CercliImage Credits:Cercli

Beyond AI, the founder believes Cercli’s other strength lies in consolidation. Although plenty of multi-module HR competitors exist — including Deel, Rippling, BambooHR — MENA companies are often stitching their back office together from point solutions. A company might use different products for expense management, payroll or recruiting.

“Customers are asking for everything in one place, and being AI-native allows us to build that unified experience far more quickly,” Azmi explained.
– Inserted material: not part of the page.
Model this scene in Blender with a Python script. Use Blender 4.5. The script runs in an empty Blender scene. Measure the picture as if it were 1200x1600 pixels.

Azmi said Cercli’s AI-native architecture lets it onboard customers quickly, as well. Setup can occur in two to three days, compared to several months typical with legacy systems, he claims. This has helped the two-year-old HR-tech startup win clients from startups to multinationals, including Vision Bank, the Global Climate Finance Centre, Huspy, Lean Technologies, and Ziina.

Cercli is also the first MENA investment for Picus Capital. This firm has backed other global HR companies like Personio, Multiplier, Deel, Maki, and JetHR.

Other investors who participated in this Series A round include Knollwood Investment Advisory as well as existing investors Y Combinator, Afore Capital, and COTU Ventures.

As part of the investment, the company plans to build new AI-native products and work on gaining more market share in the $5.8 billion HR software opportunity in MENA.

“We’ve seen this business model succeed globally within our portfolio, and we are excited to back Cercli as they continue to grow market share through new customers and product launches,” said Robin Godenrath, founding partner at Picus Capital.